Why getting Section 107 right is fundamental | Pensions and Lifetime Savings Association
Why getting Section 107 right is fundamental

Why getting Section 107 right is fundamental

15 September 2020, Blog

While Pension Scheme Bill is continuing its route through the parliamentary process, there are still some loose ends to tie up; including section 107. Here, PLSA Chair Richard Butcher, looks at what the implications of that clause could mean for DB schemes.

The Pension Schemes Bill is still winding its way through the parliamentary process albeit getting close to its conclusion. That said, while the champagne is on ice, no one yet has popped the cork. There is still some work to be done.  

One of the most contentious items outstanding is Section 107 – a dry label for a clause that runs to about four pages and that could fundamentally change the face not just of defined benefit (DB) pension schemes but the way organisations with DB schemes do business with others. In the worst extremes it could kill businesses. 

The history is this. The legislators and regulator decided they needed more teeth to go after nasty pernicious employers who, motivated by greed or misaligned incentive, deliberately harmed, denuded or even just weakened their covenant with the outcome of prejudicing the associated DB scheme’s chance of providing all of its benefits. Informally the clause was named after a certain business owner who, while doing nothing illegal, earned the ire of the legislators by paying large dividends in the years before his business went bust (for unconnected reasons). 

The pre-Bill, White Paper, rhetoric was all about being able to fine, criminalise of other wise sanction employers behaving in a similar way. 

Okay, agree or disagree with the principle, it was a deliberate and targeted sanction aimed at a defined cohort who behaved in a specific way. It was widely, if not universally, seen as a good thing. 

Then the Bill arrived. And there seemed to have been some mission creep. In fact, an alarmingly scary amount of mission creep. 

The clause as drafted didn’t just sanction a defined cohort who behaved in a specific way. It potentially sanctions a whole universe of people who behave in, well in many respect, an entirely normal business like way.

The test is this: if you “materially” affect a schemes ability to provide benefits or if you act (or fail to act) with the result that an employer debt is avoided, you ought reasonably to have known this and in the absence of a “reasonable excuse”, you are bang to rights and could go to prison. 

Let me elaborate. Firstly, your actions do not need to be anything to do with the pension scheme per se. So, let’s say, a bank decides not to extend credit to a business with a DB scheme with the consequence its covenant is weakened – well you’re a wrongun. 

You could take the matter to court (rather than just submit yourself immediately to several years sharing a small stone room) but you’d have to prove you had a reasonable excuse. You might well succeed – given you are a bank who accepts and declines applications for all sorts of reasons all of the time – but do you really want to go through that rigmarole much less take that risk?

Secondly, it potentially criminalises entirely normal operations (such as a bank offering or not credit) including a trustee accepting a lower funding settlement or paying an unfunded augmentation, or an actuary or lawyer advising his client, the payment of a corporate dividend or pretty much any corporate transaction involving a DB employer.
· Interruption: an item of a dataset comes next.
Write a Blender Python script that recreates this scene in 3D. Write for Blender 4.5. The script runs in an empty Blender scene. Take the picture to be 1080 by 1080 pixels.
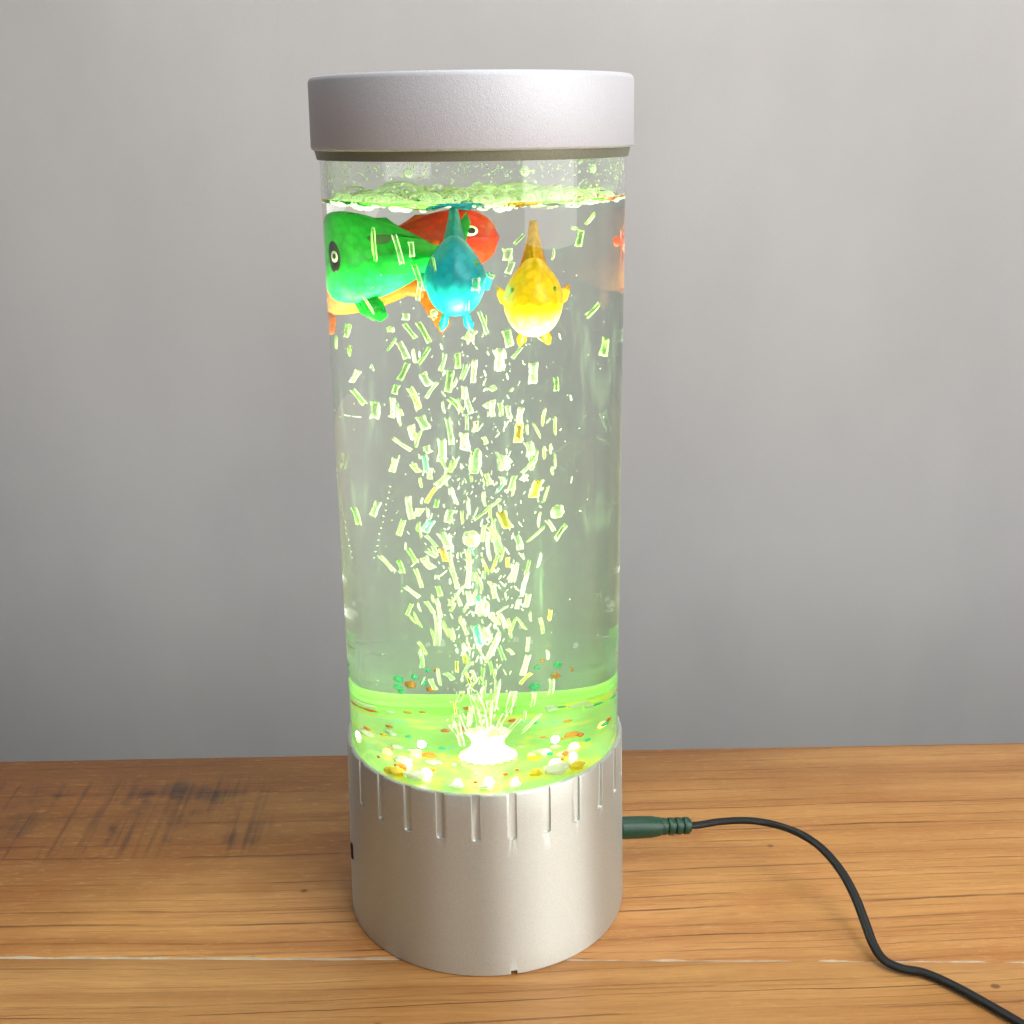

The impact of s107 extends well beyond the operation of pension schemes into the operations of business. At its worst extreme – it effectively stops business. Stone dead. The sort of stop that is followed by rigor mortis.

The Joint Industry Forum (or JIF) of eight pension associations (including the PLSA) is fighting a valiant rear guard action, but …. well time will tell.  

The drinking of that champagne could be a wild celebration for the delivery of a new Act, but it could equally be a muted sip at the wake of a number of businesses. Make sure you’re telling and mobilising those you deal with to make it the first.